#### Stored items from a collection:
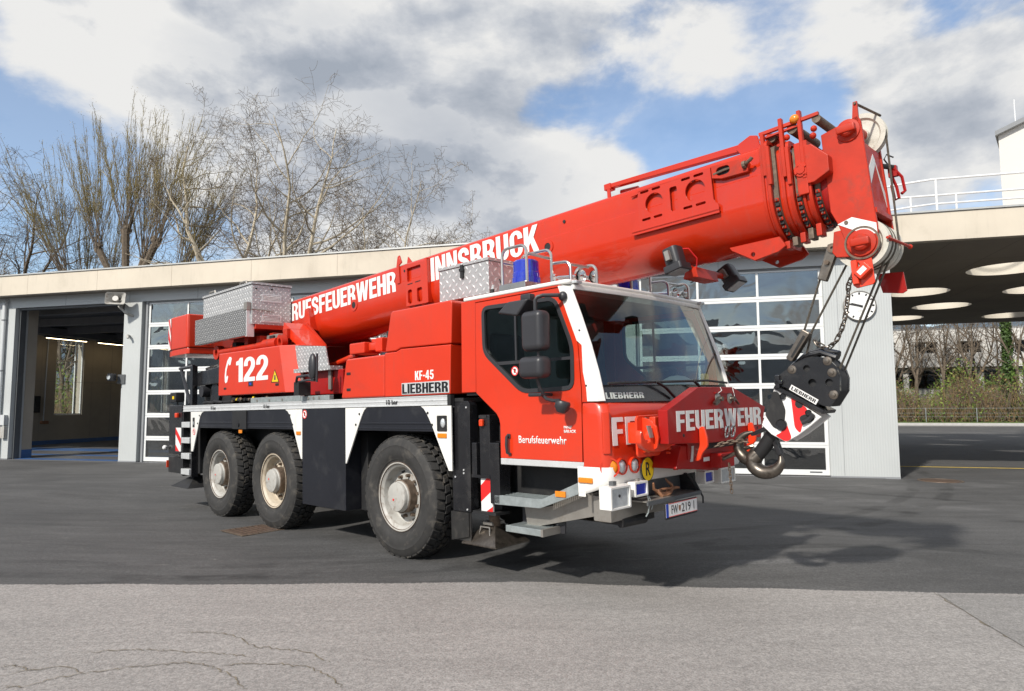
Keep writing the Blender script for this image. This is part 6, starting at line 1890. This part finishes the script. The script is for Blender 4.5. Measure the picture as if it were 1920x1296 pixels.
def hf(u, v, w):   # head front plane: u -> y, v
    return (4.3745 - (v + .36) * .031 + w, u, v)
for p in ([(hr_ + .05, -.16), (hr_ + .05, -.04), (YC - .01, .10), (YC + .03, .06), (YC - .01, .0)], [(YC - .01, .10), (YC + .03, .04), (YC + .16, -.16), (YC + .16, -.27)]):
    MB().prism(p, hf, .001, .003).build('white_chevron', 'letter_white', BO)
MB().prism([(4.135, -.405), (4.235, -.375), (4.388, -.452), (4.388, -.53), (4.275, -.495)], XZ(hr_), -.0005, -.003).build('white_stripe', 'letter_white', BO)
MB().cyl((4.195, hr_, -.405), (4.195, hr_ - .012, -.405), .014, n=6).build('bolt', 'dirty_steel', BO)
for u, v, r in ((4.275, .255, .062), (4.283, -.572, .072)):
    b_ = MB().lathe([(r * 1.35, 0), (r * 1.3, .012), (r * .85, .016), (r * .8, .05), (r * .6, .062), (.0001, .064)], (u, hr_, v), (0, -1, 0), 28).build('axle_boss', 'worn_red', BO)
    MB().box(u - .065, u + .065, hr_ - .075, hr_ - .03, v - .03, v + .03).build('axle_lock', 'worn_red', b_, bevel=.015)
MB().lathe([(.104, -.001), (.106, .006), (.118, .006), (.12, -.001)], (4.283, hr_, -.572), (0, -1, 0), 32).build('boss_ring', 'dirty_steel', BO)
def sheave(u, v, y, r, w, mat='sheave', name='sheave'):
    return MB().lathe([(.035, -w * .6), (.05, -w * .6), (.055, -w * .25), (r * .72, -w * .2), (r * .8, -w * .5), (r, -w * .5), (r * .93, -w * .1), (r * .93, w * .1), (r, w * .5), (r * .8, w * .5), (r * .72, w * .2), (.055, w * .25), (.05, w * .6), (.035, w * .6)], (u, y, v), (0, 1, 0), 44).build(name, mat, BO, smooth=30)
us = sheave(4.272, .300, YC + .13, .168, .06)
MB().cyl((4.272, hr_, .29), (4.272, YC + .17, .30), .045, n=16).build('upper_axle', 'worn_red', BO)
for k in range(5):
    sheave(4.27, -.567, YC - .15 + k * .072, .178, .062)
MB().tube([(4.27 + .172 * math.cos(R(a)), YC - .08, -.567 + .172 * math.sin(R(a))) for a in range(-100, 100, 12)], .009, 6).tube([(4.27 + .172 * math.cos(R(a)), YC - .005, -.567 + .172 * math.sin(R(a))) for a in range(-100, 100, 12)], .009, 6).build('sheave_rope', 'rope', BO)
# post with keeper rod above the head, rope keepers
MB().hexa([(4.305, hr_, .30), (4.35, hr_, .30), (4.35, hr_ + .02, .30), (4.305, hr_ + .02, .30), (4.325, hr_, .45), (4.352, hr_, .45), (4.352, hr_ + .02, .45), (4.325, hr_ + .02, .45)]).build('keeper_post', 'worn_red', BO)
MB().cyl((4.338, hr_ - .01, .435), (4.40, YC + .16, .43), .009, n=8).build('keeper_rod', 'dirty_steel', BO)
MB().box(4.38, 4.45, hr_ + .06, hr_ + .085, -.585, -.545).cyl((4.445, hr_ - .0, -.57), (4.47, YC + .25, -.575), .01, n=8).sphere((4.47, YC + .25, -.575), .018, 8, 6).build('rope_keeper', 'worn_red', BO)
# brackets hanging below the head
MB().plate([(4.17, -.58), (4.33, -.66), (4.335, -.86), (4.32, -.875), (4.215, -.885), (4.19, -.86), (4.25, -.72)], [], XZ(hr_ + .005), 0, .014).build('limit_bracket', 'signal_red', BO, bevel=.003, seg=1)
MB().box(4.20, 4.24, hr_ - .03, hr_ + .005, -.86, -.69).build('limit_arm', 'signal_red', BO, bevel=.004, seg=1)
q_ = Matrix.Translation((4.275, hr_ - .02, -.775)) @ Matrix.Rotation(R(-38), 4, 'Y')
lm = MB().box(-.05, .05, -.03, .02, -.035, .035, q_).build('limit_switch', 'signal_red', BO, bevel=.005)
MB().box(-.03, .03, -.033, -.0305, -.018, .018, q_).build('switch_label', 'letter_white', lm)
MB().plate([(4.10, -.45), (4.16, -.45), (4.22, -.66), (4.10, -.64), (4.075, -.60)], [], XZ(hr_ + .005), 0, .02).build('anchor_lug', 'worn_red', BO, bevel=.004, seg=1)
MB().plate([(4.24, -.74), (4.42, -.76), (4.43, -.90), (4.40, -.915), (4.27, -.89)], [], XZ(YC + .19), 0, .014).build('lower_cheek', 'shaded_red', BO)
# small anemometer tangle beside the head
MB().box(4.38, 4.44, YC + .26, YC + .30, -.02, .06).tube([(4.40, YC + .28, -.02), (4.42, YC + .29, -.10), (4.43, YC + .28, -.19), (4.40, YC + .28, -.20), (4.39, YC + .28, -.08)], .012, 6).tube([(4.42, YC + .26, .04), (4.46, YC + .30, -.03), (4.47, YC + .30, -.14), (4.45, YC + .28, -.16)], .012, 6).build('end_switch', 'shaded_red', BO)
MB().cyl((4.36, YC + .2, .06), (4.42, YC + .28, .05), .02, n=8).build('switch_arm', 'black_matt', BO)
MB().tube([(4.40, YC + .27, .05), (4.37, YC + .24, .12), (4.39, YC + .24, .15), (4.43, YC + .26, .12)], .006, 5).build('switch_cable', 'black_matt', BO)
# lug under the boom end
for y in (YC - .235, YC + .205):
    MB().plate([(3.31, -.40), (3.33, -.43), (3.51, -.545), (3.70, -.515), (3.76, -.48), (3.72, -.40)], [circ(3.50, -.495, .017, 14)], XZ(y), 0, .03).build('boom_foot', 'worn_red', BO, bevel=.004, seg=1)
MB().box(3.34, 3.72, YC - .205, YC + .205, -.46, -.42).build('foot_web', 'worn_red', BO)
for k in range(5):
    MB().box(3.74 + k * .06, 3.78 + k * .06, YC - .2, YC - .1, -.50 + k * .012, -.44 + k * .02).build('chain_clutter', 'dirty_steel' if k % 2 else 'worn_red', BO, bevel=.006)
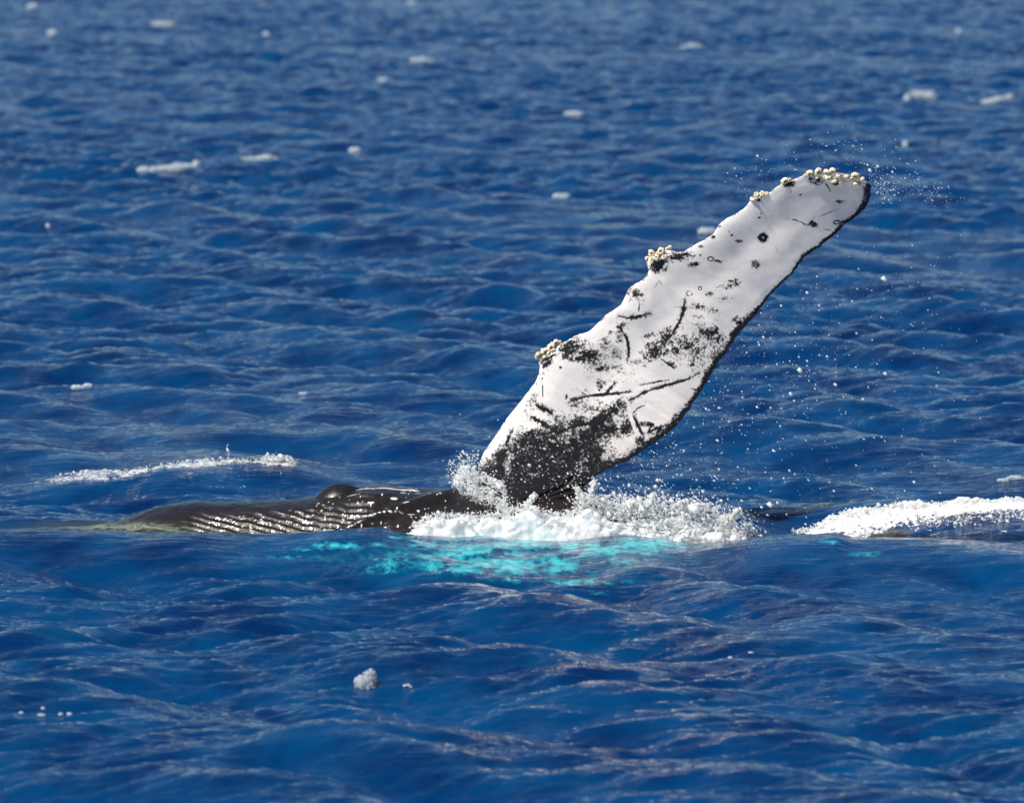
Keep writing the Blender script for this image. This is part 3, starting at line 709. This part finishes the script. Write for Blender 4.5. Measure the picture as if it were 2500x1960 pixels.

#### AIM OF THE TASK:
Make an exact copy of all the material, but keep the pictures out of it.

#### THE OUTPUT:
Keep writing the Blender script for this image. This is part 6, starting at line 1890. This part finishes the script. The script is for Blender 4.5. Measure the picture as if it were 1920x1296 pixels.
def hf(u, v, w):   # head front plane: u -> y, v
    return (4.3745 - (v + .36) * .031 + w, u, v)
for p in ([(hr_ + .05, -.16), (hr_ + .05, -.04), (YC - .01, .10), (YC + .03, .06), (YC - .01, .0)], [(YC - .01, .10), (YC + .03, .04), (YC + .16, -.16), (YC + .16, -.27)]):
    MB().prism(p, hf, .001, .003).build('white_chevron', 'letter_white', BO)
MB().prism([(4.135, -.405), (4.235, -.375), (4.388, -.452), (4.388, -.53), (4.275, -.495)], XZ(hr_), -.0005, -.003).build('white_stripe', 'letter_white', BO)
MB().cyl((4.195, hr_, -.405), (4.195, hr_ - .012, -.405), .014, n=6).build('bolt', 'dirty_steel', BO)
for u, v, r in ((4.275, .255, .062), (4.283, -.572, .072)):
    b_ = MB().lathe([(r * 1.35, 0), (r * 1.3, .012), (r * .85, .016), (r * .8, .05), (r * .6, .062), (.0001, .064)], (u, hr_, v), (0, -1, 0), 28).build('axle_boss', 'worn_red', BO)
    MB().box(u - .065, u + .065, hr_ - .075, hr_ - .03, v - .03, v + .03).build('axle_lock', 'worn_red', b_, bevel=.015)
MB().lathe([(.104, -.001), (.106, .006), (.118, .006), (.12, -.001)], (4.283, hr_, -.572), (0, -1, 0), 32).build('boss_ring', 'dirty_steel', BO)
def sheave(u, v, y, r, w, mat='sheave', name='sheave'):
    return MB().lathe([(.035, -w * .6), (.05, -w * .6), (.055, -w * .25), (r * .72, -w * .2), (r * .8, -w * .5), (r, -w * .5), (r * .93, -w * .1), (r * .93, w * .1), (r, w * .5), (r * .8, w * .5), (r * .72, w * .2), (.055, w * .25), (.05, w * .6), (.035, w * .6)], (u, y, v), (0, 1, 0), 44).build(name, mat, BO, smooth=30)
us = sheave(4.272, .300, YC + .13, .168, .06)
MB().cyl((4.272, hr_, .29), (4.272, YC + .17, .30), .045, n=16).build('upper_axle', 'worn_red', BO)
for k in range(5):
    sheave(4.27, -.567, YC - .15 + k * .072, .178, .062)
MB().tube([(4.27 + .172 * math.cos(R(a)), YC - .08, -.567 + .172 * math.sin(R(a))) for a in range(-100, 100, 12)], .009, 6).tube([(4.27 + .172 * math.cos(R(a)), YC - .005, -.567 + .172 * math.sin(R(a))) for a in range(-100, 100, 12)], .009, 6).build('sheave_rope', 'rope', BO)
# post with keeper rod above the head, rope keepers
MB().hexa([(4.305, hr_, .30), (4.35, hr_, .30), (4.35, hr_ + .02, .30), (4.305, hr_ + .02, .30), (4.325, hr_, .45), (4.352, hr_, .45), (4.352, hr_ + .02, .45), (4.325, hr_ + .02, .45)]).build('keeper_post', 'worn_red', BO)
MB().cyl((4.338, hr_ - .01, .435), (4.40, YC + .16, .43), .009, n=8).build('keeper_rod', 'dirty_steel', BO)
MB().box(4.38, 4.45, hr_ + .06, hr_ + .085, -.585, -.545).cyl((4.445, hr_ - .0, -.57), (4.47, YC + .25, -.575), .01, n=8).sphere((4.47, YC + .25, -.575), .018, 8, 6).build('rope_keeper', 'worn_red', BO)
# brackets hanging below the head
MB().plate([(4.17, -.58), (4.33, -.66), (4.335, -.86), (4.32, -.875), (4.215, -.885), (4.19, -.86), (4.25, -.72)], [], XZ(hr_ + .005), 0, .014).build('limit_bracket', 'signal_red', BO, bevel=.003, seg=1)
MB().box(4.20, 4.24, hr_ - .03, hr_ + .005, -.86, -.69).build('limit_arm', 'signal_red', BO, bevel=.004, seg=1)
q_ = Matrix.Translation((4.275, hr_ - .02, -.775)) @ Matrix.Rotation(R(-38), 4, 'Y')
lm = MB().box(-.05, .05, -.03, .02, -.035, .035, q_).build('limit_switch', 'signal_red', BO, bevel=.005)
MB().box(-.03, .03, -.033, -.0305, -.018, .018, q_).build('switch_label', 'letter_white', lm)
MB().plate([(4.10, -.45), (4.16, -.45), (4.22, -.66), (4.10, -.64), (4.075, -.60)], [], XZ(hr_ + .005), 0, .02).build('anchor_lug', 'worn_red', BO, bevel=.004, seg=1)
MB().plate([(4.24, -.74), (4.42, -.76), (4.43, -.90), (4.40, -.915), (4.27, -.89)], [], XZ(YC + .19), 0, .014).build('lower_cheek', 'shaded_red', BO)
# small anemometer tangle beside the head
MB().box(4.38, 4.44, YC + .26, YC + .30, -.02, .06).tube([(4.40, YC + .28, -.02), (4.42, YC + .29, -.10), (4.43, YC + .28, -.19), (4.40, YC + .28, -.20), (4.39, YC + .28, -.08)], .012, 6).tube([(4.42, YC + .26, .04), (4.46, YC + .30, -.03), (4.47, YC + .30, -.14), (4.45, YC + .28, -.16)], .012, 6).build('end_switch', 'shaded_red', BO)
MB().cyl((4.36, YC + .2, .06), (4.42, YC + .28, .05), .02, n=8).build('switch_arm', 'black_matt', BO)
MB().tube([(4.40, YC + .27, .05), (4.37, YC + .24, .12), (4.39, YC + .24, .15), (4.43, YC + .26, .12)], .006, 5).build('switch_cable', 'black_matt', BO)
# lug under the boom end
for y in (YC - .235, YC + .205):
    MB().plate([(3.31, -.40), (3.33, -.43), (3.51, -.545), (3.70, -.515), (3.76, -.48), (3.72, -.40)], [circ(3.50, -.495, .017, 14)], XZ(y), 0, .03).build('boom_foot', 'worn_red', BO, bevel=.004, seg=1)
MB().box(3.34, 3.72, YC - .205, YC + .205, -.46, -.42).build('foot_web', 'worn_red', BO)
for k in range(5):
    MB().box(3.74 + k * .06, 3.78 + k * .06, YC - .2, YC - .1, -.50 + k * .012, -.44 + k * .02).build('chain_clutter', 'dirty_steel' if k % 2 else 'worn_red', BO, bevel=.006)
Keep writing the Blender script for this image. This is part 3, starting at line 709. This part finishes the script. Write for Blender 4.5. Measure the picture as if it were 2500x1960 pixels.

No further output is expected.